You know what I can't stand? How fake people are, ha but wait- I shouldn't be talking since I'm probably among one-of-them! I smile and speak of how fine things are going. Fine; or to a select two, I speak at times how irate I am, angry, upset, etc., but with either with a light-heart or with vigorous passion. I force that smile every single day just to go by, and take any serious thing to me light. Eventhough, I really hate myself for doing that, since I am only lying to myself.

Why does it seem that lying is becoming so essential to society? When is anything ever really- genuine and accepted, anymore?

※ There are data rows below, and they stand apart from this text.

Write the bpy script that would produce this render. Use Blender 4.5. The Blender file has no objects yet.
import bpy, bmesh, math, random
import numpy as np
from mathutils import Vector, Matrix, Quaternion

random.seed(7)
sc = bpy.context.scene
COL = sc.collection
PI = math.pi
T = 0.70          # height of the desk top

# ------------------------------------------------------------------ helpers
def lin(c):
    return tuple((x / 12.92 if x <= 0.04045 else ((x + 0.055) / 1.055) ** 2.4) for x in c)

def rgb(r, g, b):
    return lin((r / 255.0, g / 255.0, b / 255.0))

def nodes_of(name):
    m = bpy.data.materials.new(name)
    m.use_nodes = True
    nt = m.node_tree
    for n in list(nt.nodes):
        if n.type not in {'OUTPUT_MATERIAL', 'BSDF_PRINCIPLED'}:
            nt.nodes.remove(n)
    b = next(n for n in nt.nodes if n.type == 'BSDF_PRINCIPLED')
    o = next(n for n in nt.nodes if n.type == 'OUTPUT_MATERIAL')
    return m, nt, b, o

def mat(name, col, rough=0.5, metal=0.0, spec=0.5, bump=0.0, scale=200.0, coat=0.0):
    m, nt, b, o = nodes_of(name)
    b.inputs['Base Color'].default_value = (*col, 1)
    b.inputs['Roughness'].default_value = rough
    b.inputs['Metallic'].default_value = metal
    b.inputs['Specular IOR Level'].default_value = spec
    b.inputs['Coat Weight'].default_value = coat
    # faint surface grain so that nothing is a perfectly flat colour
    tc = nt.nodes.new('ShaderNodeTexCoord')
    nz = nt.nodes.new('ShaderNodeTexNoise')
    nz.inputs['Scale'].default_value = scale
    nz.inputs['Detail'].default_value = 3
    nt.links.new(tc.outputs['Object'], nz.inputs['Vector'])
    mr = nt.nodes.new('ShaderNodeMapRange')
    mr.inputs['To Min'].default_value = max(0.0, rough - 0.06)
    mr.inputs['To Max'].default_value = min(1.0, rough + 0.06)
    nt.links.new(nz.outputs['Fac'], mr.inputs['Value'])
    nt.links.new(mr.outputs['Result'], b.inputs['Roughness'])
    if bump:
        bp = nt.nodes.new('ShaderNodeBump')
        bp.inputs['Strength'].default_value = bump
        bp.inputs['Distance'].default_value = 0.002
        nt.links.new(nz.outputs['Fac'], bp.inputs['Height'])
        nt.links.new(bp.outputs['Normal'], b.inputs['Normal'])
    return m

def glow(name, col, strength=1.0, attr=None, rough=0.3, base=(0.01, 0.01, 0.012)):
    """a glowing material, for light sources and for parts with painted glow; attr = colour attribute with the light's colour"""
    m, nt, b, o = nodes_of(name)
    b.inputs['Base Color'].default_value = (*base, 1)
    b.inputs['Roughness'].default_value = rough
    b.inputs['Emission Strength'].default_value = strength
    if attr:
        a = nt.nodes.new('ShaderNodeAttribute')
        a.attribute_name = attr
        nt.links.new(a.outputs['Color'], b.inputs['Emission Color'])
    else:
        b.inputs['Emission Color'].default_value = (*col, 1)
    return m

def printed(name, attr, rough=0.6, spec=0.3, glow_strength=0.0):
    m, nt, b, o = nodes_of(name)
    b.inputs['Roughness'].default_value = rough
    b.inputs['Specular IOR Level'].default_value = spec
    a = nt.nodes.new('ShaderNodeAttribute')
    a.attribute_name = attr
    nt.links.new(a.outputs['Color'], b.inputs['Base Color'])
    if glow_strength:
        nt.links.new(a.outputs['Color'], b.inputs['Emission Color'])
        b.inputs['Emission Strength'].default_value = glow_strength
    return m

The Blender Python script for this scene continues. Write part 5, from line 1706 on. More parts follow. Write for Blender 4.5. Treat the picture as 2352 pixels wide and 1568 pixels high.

Acceptance, I think that's what is really about. Acceptance. You know, having that feeling of misplacement gone. So many people try just to be accepted and go great lengths at times; and they can tend to lead to harmful results. But, I'm sure they knew/know that. So, why still do it? Are we suddenly blinded by our conscience to the perfection which alludes that "this" is normal? So, therefore feeling unacceptable takes its toll on the mind of a person and just- controls them. And before I go on before bursting anyone's bubble, whatever is right from wrong, it's like black and white. We seem to forget that there is a gray lining in between; and there's all sorts of grays; so whatever is right or wrong, it is your choice, your opinion.

I'd really like to rise above from the lying, the fake smiles and my outlook of things being too pessimistic and expecting the worse to happen. I'd like to finish what I have started and when I do, I know I'm getting somewhere.

So, to the strangers out there that somehow stumbling across this and actually read, finish what you start. Dance to your own beat, and stop following what seems "right."